> [Exercise] Provide again, from the entries below, every line from the one containing "Recreate this scene" through the one containing "cam.matrix_world = Matrix.Translation((1.7805, -1.3171, 0.2203))", exactly as written, and no other line.

> [Supplied information]

----------

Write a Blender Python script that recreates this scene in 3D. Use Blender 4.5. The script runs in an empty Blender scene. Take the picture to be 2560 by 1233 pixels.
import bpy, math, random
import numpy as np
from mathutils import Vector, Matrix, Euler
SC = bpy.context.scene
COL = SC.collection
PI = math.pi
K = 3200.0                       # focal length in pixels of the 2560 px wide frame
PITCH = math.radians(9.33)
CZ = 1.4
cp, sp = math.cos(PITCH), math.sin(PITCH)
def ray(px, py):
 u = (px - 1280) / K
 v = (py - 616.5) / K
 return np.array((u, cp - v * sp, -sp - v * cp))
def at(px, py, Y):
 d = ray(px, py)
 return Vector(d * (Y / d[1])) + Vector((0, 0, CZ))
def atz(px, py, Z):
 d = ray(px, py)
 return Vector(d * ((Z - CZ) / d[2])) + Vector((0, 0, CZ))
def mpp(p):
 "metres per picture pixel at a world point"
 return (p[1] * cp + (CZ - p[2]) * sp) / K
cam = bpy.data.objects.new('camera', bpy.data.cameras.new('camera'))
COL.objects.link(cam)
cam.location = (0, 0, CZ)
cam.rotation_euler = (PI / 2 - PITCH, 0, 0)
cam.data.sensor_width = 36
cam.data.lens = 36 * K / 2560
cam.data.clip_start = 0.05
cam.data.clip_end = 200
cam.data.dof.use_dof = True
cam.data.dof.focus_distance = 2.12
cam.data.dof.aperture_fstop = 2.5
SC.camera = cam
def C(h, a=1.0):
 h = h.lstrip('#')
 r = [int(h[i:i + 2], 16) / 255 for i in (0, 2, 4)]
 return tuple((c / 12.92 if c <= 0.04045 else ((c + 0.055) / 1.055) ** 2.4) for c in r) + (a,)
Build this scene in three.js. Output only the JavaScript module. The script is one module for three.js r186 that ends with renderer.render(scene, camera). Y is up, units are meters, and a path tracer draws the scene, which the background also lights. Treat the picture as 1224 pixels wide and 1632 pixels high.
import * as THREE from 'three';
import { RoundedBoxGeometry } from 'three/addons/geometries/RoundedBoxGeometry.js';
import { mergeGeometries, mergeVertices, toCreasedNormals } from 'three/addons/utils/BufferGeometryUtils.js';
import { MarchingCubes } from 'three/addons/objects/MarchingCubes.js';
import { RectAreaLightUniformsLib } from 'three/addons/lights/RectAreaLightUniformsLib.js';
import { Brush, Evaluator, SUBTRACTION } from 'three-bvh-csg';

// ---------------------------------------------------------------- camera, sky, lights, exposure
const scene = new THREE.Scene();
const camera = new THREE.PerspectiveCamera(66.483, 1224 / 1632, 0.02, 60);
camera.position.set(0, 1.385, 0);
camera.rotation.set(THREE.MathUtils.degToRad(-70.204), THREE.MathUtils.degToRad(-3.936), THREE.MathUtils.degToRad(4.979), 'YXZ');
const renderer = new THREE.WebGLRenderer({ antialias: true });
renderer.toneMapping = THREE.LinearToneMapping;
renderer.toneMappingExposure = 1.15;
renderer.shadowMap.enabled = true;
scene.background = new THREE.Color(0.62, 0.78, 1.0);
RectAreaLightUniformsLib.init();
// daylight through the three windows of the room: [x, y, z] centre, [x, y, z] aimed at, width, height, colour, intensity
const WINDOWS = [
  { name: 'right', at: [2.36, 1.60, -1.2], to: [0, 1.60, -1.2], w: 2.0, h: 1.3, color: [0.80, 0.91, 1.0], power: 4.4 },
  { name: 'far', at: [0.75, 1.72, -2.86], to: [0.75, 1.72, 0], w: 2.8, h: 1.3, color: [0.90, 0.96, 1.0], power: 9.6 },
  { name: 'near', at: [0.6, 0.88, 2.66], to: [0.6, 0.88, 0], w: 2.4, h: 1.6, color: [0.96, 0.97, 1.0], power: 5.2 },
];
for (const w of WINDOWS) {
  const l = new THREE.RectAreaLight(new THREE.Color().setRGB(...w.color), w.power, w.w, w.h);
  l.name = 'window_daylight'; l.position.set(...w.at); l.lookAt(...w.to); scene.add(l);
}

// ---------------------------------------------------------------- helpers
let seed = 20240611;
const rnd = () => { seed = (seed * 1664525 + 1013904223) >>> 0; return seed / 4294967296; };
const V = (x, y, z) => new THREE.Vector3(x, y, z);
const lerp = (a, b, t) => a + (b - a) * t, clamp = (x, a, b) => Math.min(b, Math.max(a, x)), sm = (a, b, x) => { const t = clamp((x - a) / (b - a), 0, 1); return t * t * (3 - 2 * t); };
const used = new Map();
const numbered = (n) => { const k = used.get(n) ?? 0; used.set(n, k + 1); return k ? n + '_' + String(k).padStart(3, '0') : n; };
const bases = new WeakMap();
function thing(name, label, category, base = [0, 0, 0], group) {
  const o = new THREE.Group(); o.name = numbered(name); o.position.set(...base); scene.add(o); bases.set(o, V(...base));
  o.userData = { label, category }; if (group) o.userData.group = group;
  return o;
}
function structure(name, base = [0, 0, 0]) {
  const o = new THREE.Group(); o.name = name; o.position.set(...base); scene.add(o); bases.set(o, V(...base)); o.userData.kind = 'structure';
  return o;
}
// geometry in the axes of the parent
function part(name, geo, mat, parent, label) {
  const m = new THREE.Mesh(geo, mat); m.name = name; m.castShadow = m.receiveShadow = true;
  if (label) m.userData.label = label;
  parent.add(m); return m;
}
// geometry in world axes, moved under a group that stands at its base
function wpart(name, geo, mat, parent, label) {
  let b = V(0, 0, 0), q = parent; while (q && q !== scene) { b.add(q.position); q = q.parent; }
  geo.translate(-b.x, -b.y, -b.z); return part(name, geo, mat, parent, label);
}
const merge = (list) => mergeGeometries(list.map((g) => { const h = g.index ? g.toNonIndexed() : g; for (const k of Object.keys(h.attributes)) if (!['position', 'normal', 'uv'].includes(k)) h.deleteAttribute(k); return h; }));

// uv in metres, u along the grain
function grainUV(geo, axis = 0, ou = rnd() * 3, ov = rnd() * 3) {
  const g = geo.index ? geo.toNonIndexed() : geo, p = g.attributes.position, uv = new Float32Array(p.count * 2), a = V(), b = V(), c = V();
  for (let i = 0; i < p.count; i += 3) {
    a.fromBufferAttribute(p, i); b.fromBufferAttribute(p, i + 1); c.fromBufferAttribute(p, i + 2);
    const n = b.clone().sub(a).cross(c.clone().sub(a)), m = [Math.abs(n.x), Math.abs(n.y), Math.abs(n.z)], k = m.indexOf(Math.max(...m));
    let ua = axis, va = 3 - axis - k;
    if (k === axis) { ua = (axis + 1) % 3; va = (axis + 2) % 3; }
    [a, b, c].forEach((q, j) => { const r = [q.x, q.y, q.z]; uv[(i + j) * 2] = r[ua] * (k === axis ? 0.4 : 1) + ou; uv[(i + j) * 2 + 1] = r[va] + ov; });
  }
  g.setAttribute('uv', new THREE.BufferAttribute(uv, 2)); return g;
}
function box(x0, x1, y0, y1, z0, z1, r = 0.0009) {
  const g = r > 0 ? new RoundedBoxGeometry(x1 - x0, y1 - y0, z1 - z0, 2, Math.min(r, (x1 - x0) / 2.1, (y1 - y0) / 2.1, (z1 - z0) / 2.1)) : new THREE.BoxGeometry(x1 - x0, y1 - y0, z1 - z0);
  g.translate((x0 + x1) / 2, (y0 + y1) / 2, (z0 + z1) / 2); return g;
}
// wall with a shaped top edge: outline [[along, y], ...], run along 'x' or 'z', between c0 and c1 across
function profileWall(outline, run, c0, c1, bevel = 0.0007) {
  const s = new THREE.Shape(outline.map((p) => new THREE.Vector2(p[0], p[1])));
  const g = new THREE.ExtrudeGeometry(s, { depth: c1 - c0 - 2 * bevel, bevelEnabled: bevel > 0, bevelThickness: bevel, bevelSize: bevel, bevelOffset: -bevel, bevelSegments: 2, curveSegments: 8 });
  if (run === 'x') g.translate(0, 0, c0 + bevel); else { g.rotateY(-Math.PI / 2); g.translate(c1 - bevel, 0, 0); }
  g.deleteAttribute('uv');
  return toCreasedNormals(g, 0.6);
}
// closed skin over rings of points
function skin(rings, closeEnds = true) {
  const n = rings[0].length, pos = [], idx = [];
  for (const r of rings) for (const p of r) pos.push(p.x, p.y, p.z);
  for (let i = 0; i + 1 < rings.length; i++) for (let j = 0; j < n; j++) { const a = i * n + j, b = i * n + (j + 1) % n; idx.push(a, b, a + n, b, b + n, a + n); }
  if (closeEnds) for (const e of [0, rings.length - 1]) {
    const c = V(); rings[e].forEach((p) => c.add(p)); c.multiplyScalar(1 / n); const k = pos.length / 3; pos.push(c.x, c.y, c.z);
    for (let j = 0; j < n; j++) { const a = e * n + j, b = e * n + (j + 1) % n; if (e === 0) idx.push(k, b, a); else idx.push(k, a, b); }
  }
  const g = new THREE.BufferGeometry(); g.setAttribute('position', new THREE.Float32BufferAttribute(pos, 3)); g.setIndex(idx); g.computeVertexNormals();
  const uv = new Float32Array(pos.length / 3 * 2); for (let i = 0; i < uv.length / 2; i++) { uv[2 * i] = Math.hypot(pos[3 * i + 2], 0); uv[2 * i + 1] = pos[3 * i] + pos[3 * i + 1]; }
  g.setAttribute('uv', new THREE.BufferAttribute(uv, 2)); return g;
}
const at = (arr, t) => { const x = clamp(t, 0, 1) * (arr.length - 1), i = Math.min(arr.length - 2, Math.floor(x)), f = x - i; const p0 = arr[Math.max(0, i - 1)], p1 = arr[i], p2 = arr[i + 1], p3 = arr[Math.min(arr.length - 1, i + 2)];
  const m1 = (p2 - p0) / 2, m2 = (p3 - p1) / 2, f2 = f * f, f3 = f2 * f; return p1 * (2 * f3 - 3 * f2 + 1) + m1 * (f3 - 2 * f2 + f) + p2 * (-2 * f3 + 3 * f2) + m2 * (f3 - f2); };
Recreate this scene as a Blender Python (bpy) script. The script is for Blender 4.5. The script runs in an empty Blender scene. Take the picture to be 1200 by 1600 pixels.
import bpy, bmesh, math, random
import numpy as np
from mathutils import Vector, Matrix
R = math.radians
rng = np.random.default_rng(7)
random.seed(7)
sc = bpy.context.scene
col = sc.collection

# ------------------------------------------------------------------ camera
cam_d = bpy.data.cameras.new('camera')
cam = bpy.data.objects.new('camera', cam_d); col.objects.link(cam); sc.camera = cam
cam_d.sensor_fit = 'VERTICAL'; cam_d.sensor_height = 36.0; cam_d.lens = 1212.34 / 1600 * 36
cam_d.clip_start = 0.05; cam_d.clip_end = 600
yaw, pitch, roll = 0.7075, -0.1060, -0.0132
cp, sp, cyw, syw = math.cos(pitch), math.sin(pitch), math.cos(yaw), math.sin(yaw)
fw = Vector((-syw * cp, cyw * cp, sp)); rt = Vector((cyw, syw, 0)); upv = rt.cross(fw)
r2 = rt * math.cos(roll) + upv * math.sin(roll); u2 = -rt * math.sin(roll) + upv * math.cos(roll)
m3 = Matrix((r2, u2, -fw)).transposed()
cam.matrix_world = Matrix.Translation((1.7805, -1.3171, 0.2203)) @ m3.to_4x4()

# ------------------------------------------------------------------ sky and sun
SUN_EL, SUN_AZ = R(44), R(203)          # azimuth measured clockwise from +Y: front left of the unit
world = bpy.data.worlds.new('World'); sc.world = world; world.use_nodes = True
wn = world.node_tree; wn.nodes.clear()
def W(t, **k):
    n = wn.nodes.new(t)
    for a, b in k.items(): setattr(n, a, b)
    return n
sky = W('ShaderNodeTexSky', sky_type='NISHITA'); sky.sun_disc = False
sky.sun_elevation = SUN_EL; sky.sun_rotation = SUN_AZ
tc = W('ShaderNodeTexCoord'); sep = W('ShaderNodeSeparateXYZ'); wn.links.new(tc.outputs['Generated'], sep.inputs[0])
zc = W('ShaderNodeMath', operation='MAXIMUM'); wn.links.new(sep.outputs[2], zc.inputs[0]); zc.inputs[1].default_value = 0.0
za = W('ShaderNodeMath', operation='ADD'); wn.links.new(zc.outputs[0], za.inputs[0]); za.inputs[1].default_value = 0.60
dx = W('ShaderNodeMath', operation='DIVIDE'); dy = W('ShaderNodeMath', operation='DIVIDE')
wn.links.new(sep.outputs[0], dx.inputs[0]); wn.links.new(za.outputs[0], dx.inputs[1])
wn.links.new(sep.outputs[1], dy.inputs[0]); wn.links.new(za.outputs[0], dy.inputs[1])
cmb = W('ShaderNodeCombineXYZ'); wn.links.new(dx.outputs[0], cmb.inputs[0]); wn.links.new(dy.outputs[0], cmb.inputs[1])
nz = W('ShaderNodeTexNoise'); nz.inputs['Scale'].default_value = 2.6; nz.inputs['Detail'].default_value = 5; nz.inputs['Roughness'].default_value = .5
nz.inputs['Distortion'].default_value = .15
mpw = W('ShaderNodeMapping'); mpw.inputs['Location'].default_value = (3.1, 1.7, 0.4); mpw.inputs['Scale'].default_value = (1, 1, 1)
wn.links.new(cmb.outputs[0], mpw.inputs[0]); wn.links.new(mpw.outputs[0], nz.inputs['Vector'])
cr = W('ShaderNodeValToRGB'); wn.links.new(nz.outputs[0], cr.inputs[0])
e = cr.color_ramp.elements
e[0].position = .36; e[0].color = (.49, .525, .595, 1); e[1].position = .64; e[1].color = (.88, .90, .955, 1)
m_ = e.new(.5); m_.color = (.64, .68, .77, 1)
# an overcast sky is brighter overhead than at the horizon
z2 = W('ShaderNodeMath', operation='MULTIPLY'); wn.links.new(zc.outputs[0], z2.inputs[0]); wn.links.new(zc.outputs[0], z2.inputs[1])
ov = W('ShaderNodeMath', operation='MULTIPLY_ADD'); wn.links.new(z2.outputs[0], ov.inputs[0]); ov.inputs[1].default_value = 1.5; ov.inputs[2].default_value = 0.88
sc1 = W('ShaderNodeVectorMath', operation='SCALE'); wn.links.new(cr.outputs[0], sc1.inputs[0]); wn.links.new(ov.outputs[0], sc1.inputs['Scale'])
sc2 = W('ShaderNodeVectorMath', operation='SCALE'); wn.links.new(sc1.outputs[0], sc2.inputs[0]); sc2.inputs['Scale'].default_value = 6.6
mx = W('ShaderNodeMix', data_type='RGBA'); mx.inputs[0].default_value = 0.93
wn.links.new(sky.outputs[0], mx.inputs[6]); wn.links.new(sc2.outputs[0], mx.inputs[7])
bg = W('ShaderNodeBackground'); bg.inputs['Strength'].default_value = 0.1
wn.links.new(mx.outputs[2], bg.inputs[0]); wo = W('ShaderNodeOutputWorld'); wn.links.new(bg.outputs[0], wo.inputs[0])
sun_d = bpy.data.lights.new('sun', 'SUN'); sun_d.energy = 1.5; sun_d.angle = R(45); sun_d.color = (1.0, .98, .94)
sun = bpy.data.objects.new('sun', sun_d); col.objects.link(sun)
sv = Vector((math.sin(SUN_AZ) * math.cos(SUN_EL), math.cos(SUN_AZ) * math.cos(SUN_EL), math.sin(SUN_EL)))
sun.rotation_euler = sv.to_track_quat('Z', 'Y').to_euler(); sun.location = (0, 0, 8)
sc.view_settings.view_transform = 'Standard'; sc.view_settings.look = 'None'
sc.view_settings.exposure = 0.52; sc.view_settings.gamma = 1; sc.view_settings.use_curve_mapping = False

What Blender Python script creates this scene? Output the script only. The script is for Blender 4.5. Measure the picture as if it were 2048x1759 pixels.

----------

> [Result below]
Recreate this scene as a Blender Python (bpy) script. The script is for Blender 4.5. The script runs in an empty Blender scene. Take the picture to be 1200 by 1600 pixels.
import bpy, bmesh, math, random
import numpy as np
from mathutils import Vector, Matrix
R = math.radians
rng = np.random.default_rng(7)
random.seed(7)
sc = bpy.context.scene
col = sc.collection

# ------------------------------------------------------------------ camera
cam_d = bpy.data.cameras.new('camera')
cam = bpy.data.objects.new('camera', cam_d); col.objects.link(cam); sc.camera = cam
cam_d.sensor_fit = 'VERTICAL'; cam_d.sensor_height = 36.0; cam_d.lens = 1212.34 / 1600 * 36
cam_d.clip_start = 0.05; cam_d.clip_end = 600
yaw, pitch, roll = 0.7075, -0.1060, -0.0132
cp, sp, cyw, syw = math.cos(pitch), math.sin(pitch), math.cos(yaw), math.sin(yaw)
fw = Vector((-syw * cp, cyw * cp, sp)); rt = Vector((cyw, syw, 0)); upv = rt.cross(fw)
r2 = rt * math.cos(roll) + upv * math.sin(roll); u2 = -rt * math.sin(roll) + upv * math.cos(roll)
m3 = Matrix((r2, u2, -fw)).transposed()
cam.matrix_world = Matrix.Translation((1.7805, -1.3171, 0.2203)) @ m3.to_4x4()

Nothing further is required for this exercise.